Piketty in R markdown – we need some help from the crowd by Jeff Leek.
From the post:
Thomas Piketty’s book Capital in the 21st Century was a surprise best seller and the subject of intense scrutiny. A few weeks ago the Financial Times claimed that the analysis was riddled with errors, leading to a firestorm of discussion. A few days ago the London School of economics posted a similar call to make the data open and machine readable saying.
None of this data is explicitly open for everyone to reuse, clearly licenced and in machine-readable formats.
A few friends of Simply Stats had started on a project to translate his work from the excel files where the original analysis resides into R. The people that helped were Alyssa Frazee, Aaron Fisher, Bruce Swihart, Abhinav Nellore, Hector Corrada Bravo, John Muschelli, and me. We haven’t finished translating all chapters, so we are asking anyone who is interested to help contribute to translating the book’s technical appendices into R markdown documents. If you are interested, please send pull requests to the gh-pages branch of this Github repo.
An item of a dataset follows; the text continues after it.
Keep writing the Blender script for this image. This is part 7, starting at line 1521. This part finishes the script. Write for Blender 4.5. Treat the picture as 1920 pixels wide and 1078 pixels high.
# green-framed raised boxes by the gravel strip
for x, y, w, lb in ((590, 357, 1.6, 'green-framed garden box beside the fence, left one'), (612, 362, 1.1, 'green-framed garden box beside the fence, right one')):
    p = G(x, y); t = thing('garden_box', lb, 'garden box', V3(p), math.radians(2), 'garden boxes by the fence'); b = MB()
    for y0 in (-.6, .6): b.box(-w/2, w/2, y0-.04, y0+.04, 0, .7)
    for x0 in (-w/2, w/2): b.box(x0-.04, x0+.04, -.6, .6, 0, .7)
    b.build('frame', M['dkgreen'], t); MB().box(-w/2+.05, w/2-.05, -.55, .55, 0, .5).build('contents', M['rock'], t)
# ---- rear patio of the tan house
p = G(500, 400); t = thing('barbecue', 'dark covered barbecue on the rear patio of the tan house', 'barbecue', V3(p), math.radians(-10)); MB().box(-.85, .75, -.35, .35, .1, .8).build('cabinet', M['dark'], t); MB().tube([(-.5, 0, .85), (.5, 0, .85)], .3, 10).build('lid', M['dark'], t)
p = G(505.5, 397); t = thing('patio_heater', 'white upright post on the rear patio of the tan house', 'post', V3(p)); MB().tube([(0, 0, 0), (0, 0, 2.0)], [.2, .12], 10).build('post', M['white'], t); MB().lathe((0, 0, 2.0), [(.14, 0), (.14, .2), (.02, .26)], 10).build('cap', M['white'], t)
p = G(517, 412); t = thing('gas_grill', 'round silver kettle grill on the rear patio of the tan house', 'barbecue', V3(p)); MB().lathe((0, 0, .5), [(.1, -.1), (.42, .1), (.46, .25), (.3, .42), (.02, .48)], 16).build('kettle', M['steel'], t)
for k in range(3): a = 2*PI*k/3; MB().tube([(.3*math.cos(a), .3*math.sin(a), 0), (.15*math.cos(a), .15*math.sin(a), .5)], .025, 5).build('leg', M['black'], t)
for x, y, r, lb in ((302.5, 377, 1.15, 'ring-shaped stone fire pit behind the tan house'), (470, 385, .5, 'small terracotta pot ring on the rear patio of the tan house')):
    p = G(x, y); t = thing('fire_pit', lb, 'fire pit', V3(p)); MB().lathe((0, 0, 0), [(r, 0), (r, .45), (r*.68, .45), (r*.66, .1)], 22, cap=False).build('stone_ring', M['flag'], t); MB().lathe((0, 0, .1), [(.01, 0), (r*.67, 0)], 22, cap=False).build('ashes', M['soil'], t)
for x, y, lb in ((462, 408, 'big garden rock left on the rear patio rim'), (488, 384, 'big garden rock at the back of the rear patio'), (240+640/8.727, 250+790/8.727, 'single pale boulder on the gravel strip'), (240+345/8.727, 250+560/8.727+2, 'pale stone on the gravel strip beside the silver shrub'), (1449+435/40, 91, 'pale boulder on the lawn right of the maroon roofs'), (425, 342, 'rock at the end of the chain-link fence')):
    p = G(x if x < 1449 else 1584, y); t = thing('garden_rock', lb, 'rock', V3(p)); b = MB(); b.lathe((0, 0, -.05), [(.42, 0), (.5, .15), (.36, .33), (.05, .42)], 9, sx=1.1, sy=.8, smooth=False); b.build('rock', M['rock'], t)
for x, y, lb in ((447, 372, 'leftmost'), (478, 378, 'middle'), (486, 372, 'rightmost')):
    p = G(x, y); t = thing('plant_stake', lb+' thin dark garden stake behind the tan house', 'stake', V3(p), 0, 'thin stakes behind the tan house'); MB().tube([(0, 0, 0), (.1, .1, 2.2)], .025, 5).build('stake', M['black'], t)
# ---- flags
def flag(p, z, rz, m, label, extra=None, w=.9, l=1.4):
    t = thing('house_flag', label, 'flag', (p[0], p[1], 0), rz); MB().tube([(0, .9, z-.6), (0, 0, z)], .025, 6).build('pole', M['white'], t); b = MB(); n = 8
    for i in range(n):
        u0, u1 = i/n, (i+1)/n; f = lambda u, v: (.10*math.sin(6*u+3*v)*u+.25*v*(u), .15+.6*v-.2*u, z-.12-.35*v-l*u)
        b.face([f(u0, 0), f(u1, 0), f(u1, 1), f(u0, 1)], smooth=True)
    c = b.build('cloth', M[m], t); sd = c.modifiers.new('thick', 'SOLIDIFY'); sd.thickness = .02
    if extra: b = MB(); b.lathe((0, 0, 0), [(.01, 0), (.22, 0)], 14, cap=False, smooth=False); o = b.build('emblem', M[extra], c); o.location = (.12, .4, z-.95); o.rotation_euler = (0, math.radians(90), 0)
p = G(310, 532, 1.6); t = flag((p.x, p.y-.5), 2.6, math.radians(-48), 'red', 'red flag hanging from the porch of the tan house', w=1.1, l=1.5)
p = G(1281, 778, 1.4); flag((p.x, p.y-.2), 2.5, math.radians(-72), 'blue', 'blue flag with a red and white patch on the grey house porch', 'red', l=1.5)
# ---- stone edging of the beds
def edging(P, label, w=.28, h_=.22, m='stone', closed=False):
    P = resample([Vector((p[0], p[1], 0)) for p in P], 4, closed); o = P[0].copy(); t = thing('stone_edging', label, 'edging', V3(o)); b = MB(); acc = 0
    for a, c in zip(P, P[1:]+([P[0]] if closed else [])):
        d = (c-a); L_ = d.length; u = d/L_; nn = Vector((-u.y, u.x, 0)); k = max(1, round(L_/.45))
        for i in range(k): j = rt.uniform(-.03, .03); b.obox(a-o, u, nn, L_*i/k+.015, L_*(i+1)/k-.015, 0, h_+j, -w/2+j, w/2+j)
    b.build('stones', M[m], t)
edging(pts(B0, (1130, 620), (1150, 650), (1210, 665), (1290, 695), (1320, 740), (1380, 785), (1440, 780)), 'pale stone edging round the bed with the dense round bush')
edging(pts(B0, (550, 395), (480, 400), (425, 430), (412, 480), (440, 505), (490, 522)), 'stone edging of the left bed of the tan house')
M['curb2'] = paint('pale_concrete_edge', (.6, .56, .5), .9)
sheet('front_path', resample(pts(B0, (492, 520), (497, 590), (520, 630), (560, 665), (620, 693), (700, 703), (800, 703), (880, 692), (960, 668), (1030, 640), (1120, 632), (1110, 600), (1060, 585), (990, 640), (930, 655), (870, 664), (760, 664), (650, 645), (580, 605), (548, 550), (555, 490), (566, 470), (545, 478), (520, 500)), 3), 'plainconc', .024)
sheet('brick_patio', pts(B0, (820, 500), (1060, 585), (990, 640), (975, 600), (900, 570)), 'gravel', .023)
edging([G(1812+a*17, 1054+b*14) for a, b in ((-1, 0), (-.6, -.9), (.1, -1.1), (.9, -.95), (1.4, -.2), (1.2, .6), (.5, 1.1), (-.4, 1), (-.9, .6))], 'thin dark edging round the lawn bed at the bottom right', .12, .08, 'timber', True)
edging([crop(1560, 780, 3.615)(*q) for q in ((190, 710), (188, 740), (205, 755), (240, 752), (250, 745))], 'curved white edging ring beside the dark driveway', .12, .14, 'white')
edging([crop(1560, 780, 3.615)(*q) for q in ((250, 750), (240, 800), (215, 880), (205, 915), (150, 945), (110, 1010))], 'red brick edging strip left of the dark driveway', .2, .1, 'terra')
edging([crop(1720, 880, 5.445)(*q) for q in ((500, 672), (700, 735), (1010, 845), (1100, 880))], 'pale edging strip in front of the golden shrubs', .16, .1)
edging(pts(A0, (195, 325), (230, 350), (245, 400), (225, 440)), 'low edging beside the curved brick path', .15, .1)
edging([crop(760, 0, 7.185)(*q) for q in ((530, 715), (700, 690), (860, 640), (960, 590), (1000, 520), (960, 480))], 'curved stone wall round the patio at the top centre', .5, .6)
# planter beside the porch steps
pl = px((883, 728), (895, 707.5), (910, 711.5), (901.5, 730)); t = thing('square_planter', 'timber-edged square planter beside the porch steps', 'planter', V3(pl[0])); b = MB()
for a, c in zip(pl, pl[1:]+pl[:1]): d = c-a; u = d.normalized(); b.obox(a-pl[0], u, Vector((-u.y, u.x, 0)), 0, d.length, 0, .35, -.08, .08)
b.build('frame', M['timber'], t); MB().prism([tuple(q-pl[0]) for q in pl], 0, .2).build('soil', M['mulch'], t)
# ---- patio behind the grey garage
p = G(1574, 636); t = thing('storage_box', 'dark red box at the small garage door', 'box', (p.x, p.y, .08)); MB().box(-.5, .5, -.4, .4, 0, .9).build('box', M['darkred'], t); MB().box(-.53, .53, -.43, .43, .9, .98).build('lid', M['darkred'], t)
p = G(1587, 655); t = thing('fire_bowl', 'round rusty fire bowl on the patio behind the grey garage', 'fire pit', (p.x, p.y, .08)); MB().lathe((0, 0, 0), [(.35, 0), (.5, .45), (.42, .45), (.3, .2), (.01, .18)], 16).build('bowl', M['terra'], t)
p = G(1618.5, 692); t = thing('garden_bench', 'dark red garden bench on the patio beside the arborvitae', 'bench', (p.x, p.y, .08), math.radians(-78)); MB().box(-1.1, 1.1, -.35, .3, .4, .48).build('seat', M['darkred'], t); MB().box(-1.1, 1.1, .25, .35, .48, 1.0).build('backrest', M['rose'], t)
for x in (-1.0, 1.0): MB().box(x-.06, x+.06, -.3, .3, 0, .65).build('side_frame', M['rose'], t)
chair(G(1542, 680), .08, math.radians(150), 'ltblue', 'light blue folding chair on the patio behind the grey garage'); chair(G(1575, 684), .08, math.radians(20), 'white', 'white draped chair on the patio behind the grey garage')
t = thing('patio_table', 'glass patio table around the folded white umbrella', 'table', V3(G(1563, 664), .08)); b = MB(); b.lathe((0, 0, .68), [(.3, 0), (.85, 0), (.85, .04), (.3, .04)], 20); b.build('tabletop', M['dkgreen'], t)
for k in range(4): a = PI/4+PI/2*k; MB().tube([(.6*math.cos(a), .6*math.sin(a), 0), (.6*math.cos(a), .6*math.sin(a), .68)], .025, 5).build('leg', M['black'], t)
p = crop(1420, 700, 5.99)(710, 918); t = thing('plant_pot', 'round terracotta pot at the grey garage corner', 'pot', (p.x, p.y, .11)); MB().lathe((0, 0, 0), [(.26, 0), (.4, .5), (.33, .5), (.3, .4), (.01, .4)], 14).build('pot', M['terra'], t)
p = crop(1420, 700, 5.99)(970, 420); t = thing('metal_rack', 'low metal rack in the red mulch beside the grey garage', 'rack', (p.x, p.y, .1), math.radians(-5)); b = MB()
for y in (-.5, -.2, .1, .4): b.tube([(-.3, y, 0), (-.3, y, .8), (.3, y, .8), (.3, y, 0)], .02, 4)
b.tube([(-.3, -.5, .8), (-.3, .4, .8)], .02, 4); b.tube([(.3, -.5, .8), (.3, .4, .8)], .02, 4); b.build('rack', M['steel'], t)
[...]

Hmmm, debate to be conducted based on known data sets?
That sounds like a radical departure from most public debates, to say nothing of debates in politics.
Dangerous because the general public may come to expect news reports, government budgets, documents, etc. to be accompanied by machine readable data files.
Even more dangerous if data files are compared to other data files, for consistency, etc.
No time to start like the present. Think about helping with the Piketty materials.
You may be helping to start a trend.